#### Data section ####
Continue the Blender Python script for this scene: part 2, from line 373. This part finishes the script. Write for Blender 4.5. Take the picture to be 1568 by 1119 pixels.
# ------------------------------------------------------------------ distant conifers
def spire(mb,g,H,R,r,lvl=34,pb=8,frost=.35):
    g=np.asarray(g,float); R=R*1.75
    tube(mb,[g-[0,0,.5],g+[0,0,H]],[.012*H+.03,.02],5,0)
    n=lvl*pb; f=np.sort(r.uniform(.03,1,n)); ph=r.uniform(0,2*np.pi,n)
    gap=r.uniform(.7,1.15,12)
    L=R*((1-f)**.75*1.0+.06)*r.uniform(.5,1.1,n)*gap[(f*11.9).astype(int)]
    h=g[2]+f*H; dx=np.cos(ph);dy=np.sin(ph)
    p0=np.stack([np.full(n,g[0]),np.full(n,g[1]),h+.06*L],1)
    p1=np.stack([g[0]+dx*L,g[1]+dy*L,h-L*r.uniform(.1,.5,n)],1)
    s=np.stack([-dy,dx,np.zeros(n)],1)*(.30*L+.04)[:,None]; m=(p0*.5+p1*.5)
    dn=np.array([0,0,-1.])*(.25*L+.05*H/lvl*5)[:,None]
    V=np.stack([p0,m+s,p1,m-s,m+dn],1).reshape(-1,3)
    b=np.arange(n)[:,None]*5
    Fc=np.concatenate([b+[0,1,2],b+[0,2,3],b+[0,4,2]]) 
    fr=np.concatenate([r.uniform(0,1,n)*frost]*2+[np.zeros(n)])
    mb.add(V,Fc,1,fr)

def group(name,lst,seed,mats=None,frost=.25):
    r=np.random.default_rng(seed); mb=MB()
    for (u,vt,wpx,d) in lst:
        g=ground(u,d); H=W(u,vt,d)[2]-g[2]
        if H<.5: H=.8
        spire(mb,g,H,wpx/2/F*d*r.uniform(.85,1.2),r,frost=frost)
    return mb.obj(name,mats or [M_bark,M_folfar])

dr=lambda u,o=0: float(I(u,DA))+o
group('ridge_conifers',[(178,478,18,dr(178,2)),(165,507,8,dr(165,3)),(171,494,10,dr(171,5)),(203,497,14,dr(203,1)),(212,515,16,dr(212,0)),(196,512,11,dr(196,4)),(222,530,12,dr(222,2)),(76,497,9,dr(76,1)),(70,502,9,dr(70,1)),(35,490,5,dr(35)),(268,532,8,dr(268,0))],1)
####
Given task ::
From the very first line of the data through the line with "mb.add(V,Fc,1,fr)" in it, please reproduce each line exactly and output nothing more.

Answer to the task ::
Continue the Blender Python script for this scene: part 2, from line 373. This part finishes the script. Write for Blender 4.5. Take the picture to be 1568 by 1119 pixels.
# ------------------------------------------------------------------ distant conifers
def spire(mb,g,H,R,r,lvl=34,pb=8,frost=.35):
    g=np.asarray(g,float); R=R*1.75
    tube(mb,[g-[0,0,.5],g+[0,0,H]],[.012*H+.03,.02],5,0)
    n=lvl*pb; f=np.sort(r.uniform(.03,1,n)); ph=r.uniform(0,2*np.pi,n)
    gap=r.uniform(.7,1.15,12)
    L=R*((1-f)**.75*1.0+.06)*r.uniform(.5,1.1,n)*gap[(f*11.9).astype(int)]
    h=g[2]+f*H; dx=np.cos(ph);dy=np.sin(ph)
    p0=np.stack([np.full(n,g[0]),np.full(n,g[1]),h+.06*L],1)
    p1=np.stack([g[0]+dx*L,g[1]+dy*L,h-L*r.uniform(.1,.5,n)],1)
    s=np.stack([-dy,dx,np.zeros(n)],1)*(.30*L+.04)[:,None]; m=(p0*.5+p1*.5)
    dn=np.array([0,0,-1.])*(.25*L+.05*H/lvl*5)[:,None]
    V=np.stack([p0,m+s,p1,m-s,m+dn],1).reshape(-1,3)
    b=np.arange(n)[:,None]*5
    Fc=np.concatenate([b+[0,1,2],b+[0,2,3],b+[0,4,2]]) 
    fr=np.concatenate([r.uniform(0,1,n)*frost]*2+[np.zeros(n)])
    mb.add(V,Fc,1,fr)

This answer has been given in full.